D.L.: Les gens ne viendront pas de l'étranger pour jouer au Casino de Montréal. Malgré tout le respect que j'ai pour le Cirque du Soleil, d'autres de leurs projets ont été refusés ailleurs. Il y a des limites. J'ai trouvé que cette histoire-là avait été récupérée de manière démagogique. Lucien Bouchard a raté une belle occasion de se taire quand il a dit que les Québécois ne travaillaient pas assez. Hein? Qu'est-ce que tu racontes? On ne peut pas dire aux gens: «Si t'es pauvre, c'est de ta faute.» Même si ça peut parfois être le cas. C'est un raisonnement de sans-dessein. C'est indécent et réducteur.

M.C.: C'est aussi infantilisant et paternaliste. L'argument «On ne peut rien faire au Québec à cause des groupes de gauche» a beaucoup servi à l'époque.

D.L.: C'est exagéré de dire qu'il n'y a pas moyen de faire de bons projets ici. Je ne suis pas pessimiste. La chute de Bush, la chute de l'ADQ, ça fait du bien. Le «gros bon sens» a fait son temps. Un des problèmes, c'est qu'autant à la télévision que dans les autres médias, on laisse entendre que si quelqu'un est riche, il est quelqu'un de bien.

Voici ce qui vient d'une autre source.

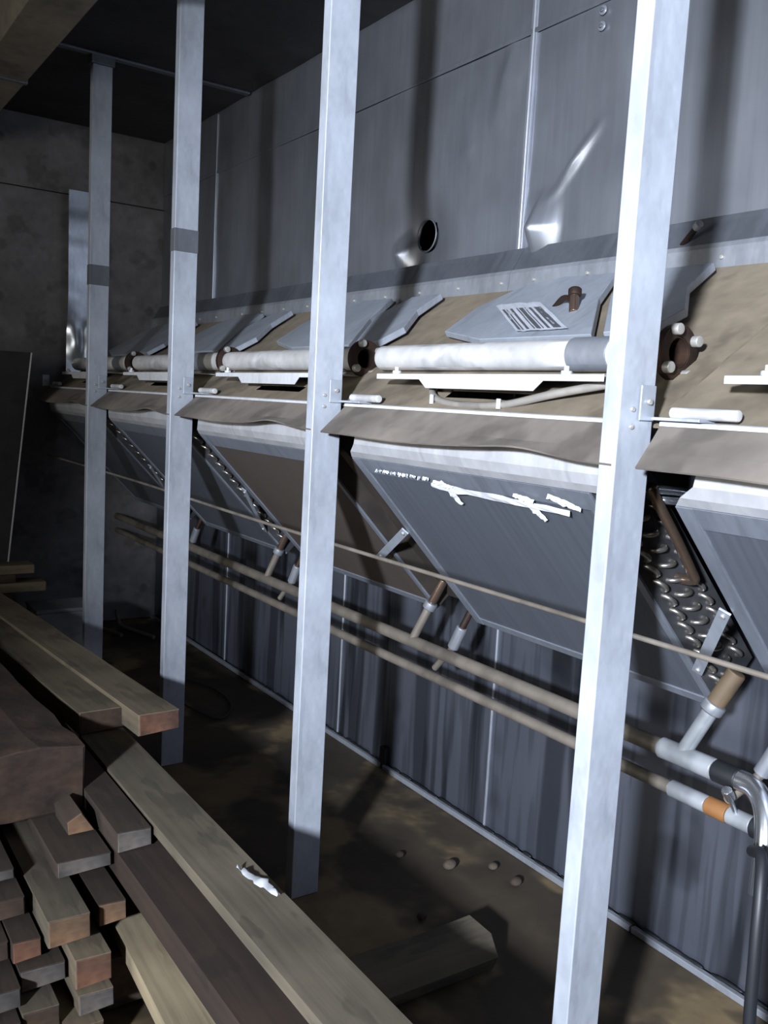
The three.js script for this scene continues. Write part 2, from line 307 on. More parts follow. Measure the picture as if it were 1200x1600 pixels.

M.C.: C'est devenu une valeur intrinsèque.

D.L.: Tout à fait. Au Québec, le symbole de ça, c'est peut-être René Angélil. Malgré tout le respect que j'ai pour lui, ce n'est pas un grand penseur. Certains le voyaient premier ministre! Il ne faut pas virer fou. Je n'ai rien contre lui, ce n'est pas la question. Mais ce n'est pas parce que t'es riche que t'as une solution à tout.

M.C.: Comme si la réussite financière était garante de tout...

D.L.: Et qu'elle donnait voix au chapitre. Je n'étais pas au Québec pendant le Bye Bye, mais j'ai compris qu'il était en train de rétablir la peine de mort! (rires) Il a fait une sortie pour qu'on mette les patrons de Radio-Canada à la porte. De quoi j'me mêle? En plus, c'était assez biaisé comme point de vue. C'était gros comme le bras. Pensez-vous qu'on ne voit pas ça? Le Bye Bye était peut-être choquant - je ne sais pas, je ne l'ai pas vu - mais c'est toujours bien juste une émission de télé. Il ne fait pas virer fou avec ça.